Adoption in Literature

 
Rumpelstiltskin by Warwick Goble from Pook Press

Rumpelstiltskin

I’ve been fascinated by adoption in literature ever since my mother read me Rumpelstiltskin. The miller’s daughter escaped relinquishing her son in the end. But the possibility of separating mother and child terrified me. It was a very close call for the miller’s daughter and her baby.

The Greeks and Shakespeare

I read Sophocles’s Oedipus Rex. the summer between high school and college.The complete set of Greek tragedies was given to me by my foster mother–the woman the adoption agency placed me with. I was in a farmhouse, hidden away, deep in the Iowa countryside, awaiting the birth of the baby I would give away. All of Oedipus’s troubles began because he was taken from his mother, I thought. What will become of my boy? As a theatre student, I found more adoption stories in Shakespeare. Cymbeline. Pericles. A Winter’s Tale. And in the novels of Charles Dickens.

Great House

Currently, I’m reading Nicole Krauss’s novel, Great House. It’s a complex story with several threads. The character of Lotte is mysterious. We learn she has a tragic past. But her husband does not know how tragic, exactly.

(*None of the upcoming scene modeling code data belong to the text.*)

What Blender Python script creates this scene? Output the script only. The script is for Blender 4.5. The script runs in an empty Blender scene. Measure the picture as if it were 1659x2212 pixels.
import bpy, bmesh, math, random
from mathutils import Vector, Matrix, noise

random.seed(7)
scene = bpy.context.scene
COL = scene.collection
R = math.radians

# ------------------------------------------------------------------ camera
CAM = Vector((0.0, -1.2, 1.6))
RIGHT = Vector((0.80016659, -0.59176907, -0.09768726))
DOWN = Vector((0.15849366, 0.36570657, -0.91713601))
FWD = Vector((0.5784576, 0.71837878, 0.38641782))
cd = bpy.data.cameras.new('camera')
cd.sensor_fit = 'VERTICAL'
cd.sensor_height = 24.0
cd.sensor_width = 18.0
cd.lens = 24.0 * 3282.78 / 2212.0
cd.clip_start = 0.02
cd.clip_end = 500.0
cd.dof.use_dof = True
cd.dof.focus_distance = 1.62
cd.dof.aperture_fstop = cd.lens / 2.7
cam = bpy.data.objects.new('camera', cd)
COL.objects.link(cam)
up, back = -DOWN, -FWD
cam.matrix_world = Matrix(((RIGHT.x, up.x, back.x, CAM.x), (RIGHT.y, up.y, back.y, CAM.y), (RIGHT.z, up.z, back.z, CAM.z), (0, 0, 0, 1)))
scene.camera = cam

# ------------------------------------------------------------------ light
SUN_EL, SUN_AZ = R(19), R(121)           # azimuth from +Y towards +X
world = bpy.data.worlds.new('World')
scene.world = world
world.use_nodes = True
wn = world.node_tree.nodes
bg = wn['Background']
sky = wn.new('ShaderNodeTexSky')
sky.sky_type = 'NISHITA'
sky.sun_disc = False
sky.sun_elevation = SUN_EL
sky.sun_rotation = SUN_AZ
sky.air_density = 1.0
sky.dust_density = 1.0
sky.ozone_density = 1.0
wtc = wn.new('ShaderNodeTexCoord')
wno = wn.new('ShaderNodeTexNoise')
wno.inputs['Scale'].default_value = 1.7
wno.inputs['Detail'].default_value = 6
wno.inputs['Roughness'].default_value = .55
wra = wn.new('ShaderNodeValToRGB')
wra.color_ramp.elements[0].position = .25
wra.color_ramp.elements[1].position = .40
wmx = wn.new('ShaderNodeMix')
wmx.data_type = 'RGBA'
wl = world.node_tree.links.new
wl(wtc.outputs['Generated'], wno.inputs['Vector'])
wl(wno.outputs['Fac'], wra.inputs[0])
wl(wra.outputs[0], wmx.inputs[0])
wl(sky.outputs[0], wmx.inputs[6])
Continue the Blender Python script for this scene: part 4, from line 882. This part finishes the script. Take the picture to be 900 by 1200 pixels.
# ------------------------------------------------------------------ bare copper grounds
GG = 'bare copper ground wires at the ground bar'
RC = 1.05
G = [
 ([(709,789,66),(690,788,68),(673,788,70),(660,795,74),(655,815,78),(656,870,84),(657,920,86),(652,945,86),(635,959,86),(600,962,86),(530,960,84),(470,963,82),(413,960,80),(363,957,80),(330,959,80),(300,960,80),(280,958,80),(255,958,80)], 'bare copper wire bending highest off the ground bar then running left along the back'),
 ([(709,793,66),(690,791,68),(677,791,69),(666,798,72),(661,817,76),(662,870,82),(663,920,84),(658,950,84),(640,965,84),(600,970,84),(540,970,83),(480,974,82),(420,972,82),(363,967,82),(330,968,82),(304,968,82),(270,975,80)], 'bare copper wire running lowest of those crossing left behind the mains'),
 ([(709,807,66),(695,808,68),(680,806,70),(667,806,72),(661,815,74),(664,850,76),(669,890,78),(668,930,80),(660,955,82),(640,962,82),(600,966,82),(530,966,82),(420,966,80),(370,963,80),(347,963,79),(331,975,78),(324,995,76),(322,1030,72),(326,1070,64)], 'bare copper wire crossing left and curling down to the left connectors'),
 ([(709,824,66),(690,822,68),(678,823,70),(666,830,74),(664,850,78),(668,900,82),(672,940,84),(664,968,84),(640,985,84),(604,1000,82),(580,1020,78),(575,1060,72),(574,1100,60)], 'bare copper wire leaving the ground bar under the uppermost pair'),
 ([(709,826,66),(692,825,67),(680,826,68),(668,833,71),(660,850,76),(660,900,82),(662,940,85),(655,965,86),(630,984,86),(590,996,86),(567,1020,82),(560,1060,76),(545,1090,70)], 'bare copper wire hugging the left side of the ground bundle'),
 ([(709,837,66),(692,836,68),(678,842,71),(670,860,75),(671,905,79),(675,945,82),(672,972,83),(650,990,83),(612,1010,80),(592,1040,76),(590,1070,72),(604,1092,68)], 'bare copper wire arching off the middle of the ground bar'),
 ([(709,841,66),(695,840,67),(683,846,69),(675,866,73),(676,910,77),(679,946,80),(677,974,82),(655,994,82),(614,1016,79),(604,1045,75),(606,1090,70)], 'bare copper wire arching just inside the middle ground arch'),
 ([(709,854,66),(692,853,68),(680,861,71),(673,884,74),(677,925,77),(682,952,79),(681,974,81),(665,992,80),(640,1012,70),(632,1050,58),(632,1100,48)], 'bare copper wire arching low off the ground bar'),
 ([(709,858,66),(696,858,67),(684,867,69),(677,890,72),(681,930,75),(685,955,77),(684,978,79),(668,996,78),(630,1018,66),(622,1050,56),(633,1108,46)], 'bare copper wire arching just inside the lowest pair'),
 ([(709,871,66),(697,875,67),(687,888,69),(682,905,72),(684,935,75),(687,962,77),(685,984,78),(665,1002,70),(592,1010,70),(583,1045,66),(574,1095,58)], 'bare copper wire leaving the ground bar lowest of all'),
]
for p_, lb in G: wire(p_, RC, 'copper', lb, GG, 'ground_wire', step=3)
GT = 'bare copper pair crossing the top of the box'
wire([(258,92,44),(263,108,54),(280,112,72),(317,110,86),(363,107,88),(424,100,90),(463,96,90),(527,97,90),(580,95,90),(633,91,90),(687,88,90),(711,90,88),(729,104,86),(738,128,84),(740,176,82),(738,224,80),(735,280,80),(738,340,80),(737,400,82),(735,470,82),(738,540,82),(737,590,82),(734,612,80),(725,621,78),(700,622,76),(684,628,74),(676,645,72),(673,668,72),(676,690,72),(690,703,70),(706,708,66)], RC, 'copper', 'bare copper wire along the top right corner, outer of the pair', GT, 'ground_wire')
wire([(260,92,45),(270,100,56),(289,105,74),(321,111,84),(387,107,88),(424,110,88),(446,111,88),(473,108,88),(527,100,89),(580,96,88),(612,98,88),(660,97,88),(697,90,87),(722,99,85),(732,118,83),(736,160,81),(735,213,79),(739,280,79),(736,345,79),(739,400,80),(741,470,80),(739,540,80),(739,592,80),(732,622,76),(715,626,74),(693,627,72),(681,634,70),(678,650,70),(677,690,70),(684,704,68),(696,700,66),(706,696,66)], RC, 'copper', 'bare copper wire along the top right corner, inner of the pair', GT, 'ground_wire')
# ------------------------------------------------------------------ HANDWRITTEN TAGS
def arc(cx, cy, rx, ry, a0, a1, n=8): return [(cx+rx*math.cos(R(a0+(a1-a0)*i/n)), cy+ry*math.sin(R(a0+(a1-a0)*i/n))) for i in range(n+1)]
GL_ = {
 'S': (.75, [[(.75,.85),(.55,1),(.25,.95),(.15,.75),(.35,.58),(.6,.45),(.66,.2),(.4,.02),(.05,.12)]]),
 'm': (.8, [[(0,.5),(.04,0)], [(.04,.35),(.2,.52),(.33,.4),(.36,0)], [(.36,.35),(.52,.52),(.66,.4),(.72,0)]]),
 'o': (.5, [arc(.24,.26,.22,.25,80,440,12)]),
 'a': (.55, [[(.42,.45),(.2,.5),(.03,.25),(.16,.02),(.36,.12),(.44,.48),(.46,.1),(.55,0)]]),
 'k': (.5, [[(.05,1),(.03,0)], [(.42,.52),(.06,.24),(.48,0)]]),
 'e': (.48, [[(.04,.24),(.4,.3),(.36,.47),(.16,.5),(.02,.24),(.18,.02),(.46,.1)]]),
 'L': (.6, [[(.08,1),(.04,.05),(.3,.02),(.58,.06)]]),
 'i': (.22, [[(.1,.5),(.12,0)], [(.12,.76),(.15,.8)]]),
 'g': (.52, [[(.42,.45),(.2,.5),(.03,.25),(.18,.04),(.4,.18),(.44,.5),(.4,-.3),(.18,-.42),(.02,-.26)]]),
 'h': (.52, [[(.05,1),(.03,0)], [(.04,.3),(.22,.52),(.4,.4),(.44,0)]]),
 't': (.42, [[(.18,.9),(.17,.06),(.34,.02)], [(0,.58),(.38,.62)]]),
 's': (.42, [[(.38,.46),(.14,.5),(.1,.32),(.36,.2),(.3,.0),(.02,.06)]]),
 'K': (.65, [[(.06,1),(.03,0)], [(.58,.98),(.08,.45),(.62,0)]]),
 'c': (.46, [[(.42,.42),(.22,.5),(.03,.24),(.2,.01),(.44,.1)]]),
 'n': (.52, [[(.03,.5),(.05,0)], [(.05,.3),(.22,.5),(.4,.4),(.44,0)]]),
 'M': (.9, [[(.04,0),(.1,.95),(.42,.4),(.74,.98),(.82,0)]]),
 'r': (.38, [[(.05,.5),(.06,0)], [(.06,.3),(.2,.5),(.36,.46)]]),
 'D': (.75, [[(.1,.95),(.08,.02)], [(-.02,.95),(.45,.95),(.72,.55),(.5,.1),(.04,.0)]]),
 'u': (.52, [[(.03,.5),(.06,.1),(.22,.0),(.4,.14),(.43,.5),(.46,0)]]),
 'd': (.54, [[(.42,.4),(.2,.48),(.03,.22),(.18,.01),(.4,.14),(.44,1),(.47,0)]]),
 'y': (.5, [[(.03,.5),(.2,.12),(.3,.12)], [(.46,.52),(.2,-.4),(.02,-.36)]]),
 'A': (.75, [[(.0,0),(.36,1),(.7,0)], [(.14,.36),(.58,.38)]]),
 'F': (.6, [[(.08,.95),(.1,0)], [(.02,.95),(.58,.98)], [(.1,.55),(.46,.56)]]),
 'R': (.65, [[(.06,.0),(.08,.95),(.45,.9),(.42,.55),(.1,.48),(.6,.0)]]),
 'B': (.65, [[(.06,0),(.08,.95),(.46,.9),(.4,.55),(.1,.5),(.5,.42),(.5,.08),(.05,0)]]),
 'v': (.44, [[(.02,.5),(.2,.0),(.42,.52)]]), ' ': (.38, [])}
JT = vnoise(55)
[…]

She struggled with her sadness, but tried to conceal it, to divide it into smaller and smaller parts and scatter these in places she thought no one would find them. But often I did–with time I learned where to look–and tried to fit them together. It pained me that she felt she couldn’t come to me with it, but I knew it would hurt her more to know that I’d uncovered what she hadn’t intended me to find. In some fundamental way I think she objected to being known.

Later in the book, Lotte develops dementia. She’s around 75 by then. One day she escapes from the nurse who’s tending her at home. Lotte goes into the courthouse, finds a magistrate, and says that she’d like to report a crime.

“What is the crime?” the magistrate asked.

“I gave up my child”, Lotte announced.